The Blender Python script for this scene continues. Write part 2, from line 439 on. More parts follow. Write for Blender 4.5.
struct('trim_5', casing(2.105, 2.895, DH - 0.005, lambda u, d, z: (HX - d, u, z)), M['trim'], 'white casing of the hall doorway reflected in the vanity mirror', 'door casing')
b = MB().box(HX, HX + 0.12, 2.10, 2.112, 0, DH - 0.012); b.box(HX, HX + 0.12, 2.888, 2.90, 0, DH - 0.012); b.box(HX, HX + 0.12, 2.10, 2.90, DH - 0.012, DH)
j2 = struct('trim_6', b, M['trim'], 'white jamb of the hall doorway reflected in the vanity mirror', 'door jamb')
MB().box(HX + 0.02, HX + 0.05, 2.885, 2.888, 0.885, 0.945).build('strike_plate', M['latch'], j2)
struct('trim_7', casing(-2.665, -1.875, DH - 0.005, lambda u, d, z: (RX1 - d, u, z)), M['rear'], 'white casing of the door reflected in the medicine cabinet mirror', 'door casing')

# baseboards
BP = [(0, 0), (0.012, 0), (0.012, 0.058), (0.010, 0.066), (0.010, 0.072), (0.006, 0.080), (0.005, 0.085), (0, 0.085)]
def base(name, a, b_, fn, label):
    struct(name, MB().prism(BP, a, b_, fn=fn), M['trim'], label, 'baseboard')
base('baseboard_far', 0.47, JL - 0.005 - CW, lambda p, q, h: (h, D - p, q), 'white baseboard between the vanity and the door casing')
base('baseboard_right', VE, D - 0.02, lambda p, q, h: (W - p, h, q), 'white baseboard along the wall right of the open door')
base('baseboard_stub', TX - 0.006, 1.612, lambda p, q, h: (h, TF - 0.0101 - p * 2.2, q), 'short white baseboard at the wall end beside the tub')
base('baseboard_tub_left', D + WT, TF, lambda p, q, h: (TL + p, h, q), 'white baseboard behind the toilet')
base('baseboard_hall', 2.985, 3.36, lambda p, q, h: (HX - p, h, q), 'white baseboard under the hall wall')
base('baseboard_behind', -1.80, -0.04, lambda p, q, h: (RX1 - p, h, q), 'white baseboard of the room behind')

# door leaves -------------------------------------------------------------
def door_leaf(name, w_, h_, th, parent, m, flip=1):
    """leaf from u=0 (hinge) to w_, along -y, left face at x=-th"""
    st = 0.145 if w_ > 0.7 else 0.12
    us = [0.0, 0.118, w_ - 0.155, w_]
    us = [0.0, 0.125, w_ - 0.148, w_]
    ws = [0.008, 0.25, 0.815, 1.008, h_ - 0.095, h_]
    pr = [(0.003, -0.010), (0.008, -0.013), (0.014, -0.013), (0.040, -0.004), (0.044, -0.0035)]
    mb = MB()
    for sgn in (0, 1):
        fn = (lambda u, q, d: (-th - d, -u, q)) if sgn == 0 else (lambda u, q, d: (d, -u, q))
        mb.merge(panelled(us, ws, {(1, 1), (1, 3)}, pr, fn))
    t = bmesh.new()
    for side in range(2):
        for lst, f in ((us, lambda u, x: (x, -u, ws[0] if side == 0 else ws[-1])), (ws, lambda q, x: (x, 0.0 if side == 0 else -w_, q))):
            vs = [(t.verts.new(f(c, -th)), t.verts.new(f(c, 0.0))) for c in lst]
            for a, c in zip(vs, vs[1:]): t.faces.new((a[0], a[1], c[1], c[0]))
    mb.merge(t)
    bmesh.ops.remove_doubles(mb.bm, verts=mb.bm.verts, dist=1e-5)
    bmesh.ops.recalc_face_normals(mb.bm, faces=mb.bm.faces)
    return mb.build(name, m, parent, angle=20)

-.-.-

-- Written instruction --
Quote the data above in full, changing nothing.

-- Result below --
The Blender Python script for this scene continues. Write part 2, from line 439 on. More parts follow. Write for Blender 4.5.
struct('trim_5', casing(2.105, 2.895, DH - 0.005, lambda u, d, z: (HX - d, u, z)), M['trim'], 'white casing of the hall doorway reflected in the vanity mirror', 'door casing')
b = MB().box(HX, HX + 0.12, 2.10, 2.112, 0, DH - 0.012); b.box(HX, HX + 0.12, 2.888, 2.90, 0, DH - 0.012); b.box(HX, HX + 0.12, 2.10, 2.90, DH - 0.012, DH)
j2 = struct('trim_6', b, M['trim'], 'white jamb of the hall doorway reflected in the vanity mirror', 'door jamb')
MB().box(HX + 0.02, HX + 0.05, 2.885, 2.888, 0.885, 0.945).build('strike_plate', M['latch'], j2)
struct('trim_7', casing(-2.665, -1.875, DH - 0.005, lambda u, d, z: (RX1 - d, u, z)), M['rear'], 'white casing of the door reflected in the medicine cabinet mirror', 'door casing')

# baseboards
BP = [(0, 0), (0.012, 0), (0.012, 0.058), (0.010, 0.066), (0.010, 0.072), (0.006, 0.080), (0.005, 0.085), (0, 0.085)]
def base(name, a, b_, fn, label):
    struct(name, MB().prism(BP, a, b_, fn=fn), M['trim'], label, 'baseboard')
base('baseboard_far', 0.47, JL - 0.005 - CW, lambda p, q, h: (h, D - p, q), 'white baseboard between the vanity and the door casing')
base('baseboard_right', VE, D - 0.02, lambda p, q, h: (W - p, h, q), 'white baseboard along the wall right of the open door')
base('baseboard_stub', TX - 0.006, 1.612, lambda p, q, h: (h, TF - 0.0101 - p * 2.2, q), 'short white baseboard at the wall end beside the tub')
base('baseboard_tub_left', D + WT, TF, lambda p, q, h: (TL + p, h, q), 'white baseboard behind the toilet')
base('baseboard_hall', 2.985, 3.36, lambda p, q, h: (HX - p, h, q), 'white baseboard under the hall wall')
base('baseboard_behind', -1.80, -0.04, lambda p, q, h: (RX1 - p, h, q), 'white baseboard of the room behind')

# door leaves -------------------------------------------------------------
def door_leaf(name, w_, h_, th, parent, m, flip=1):
    """leaf from u=0 (hinge) to w_, along -y, left face at x=-th"""
    st = 0.145 if w_ > 0.7 else 0.12
    us = [0.0, 0.118, w_ - 0.155, w_]
    us = [0.0, 0.125, w_ - 0.148, w_]
    ws = [0.008, 0.25, 0.815, 1.008, h_ - 0.095, h_]
    pr = [(0.003, -0.010), (0.008, -0.013), (0.014, -0.013), (0.040, -0.004), (0.044, -0.0035)]
    mb = MB()
    for sgn in (0, 1):
        fn = (lambda u, q, d: (-th - d, -u, q)) if sgn == 0 else (lambda u, q, d: (d, -u, q))
        mb.merge(panelled(us, ws, {(1, 1), (1, 3)}, pr, fn))
    t = bmesh.new()
    for side in range(2):
        for lst, f in ((us, lambda u, x: (x, -u, ws[0] if side == 0 else ws[-1])), (ws, lambda q, x: (x, 0.0 if side == 0 else -w_, q))):
            vs = [(t.verts.new(f(c, -th)), t.verts.new(f(c, 0.0))) for c in lst]
            for a, c in zip(vs, vs[1:]): t.faces.new((a[0], a[1], c[1], c[0]))
    mb.merge(t)
    bmesh.ops.remove_doubles(mb.bm, verts=mb.bm.verts, dist=1e-5)
    bmesh.ops.recalc_face_normals(mb.bm, faces=mb.bm.faces)
    return mb.build(name, m, parent, angle=20)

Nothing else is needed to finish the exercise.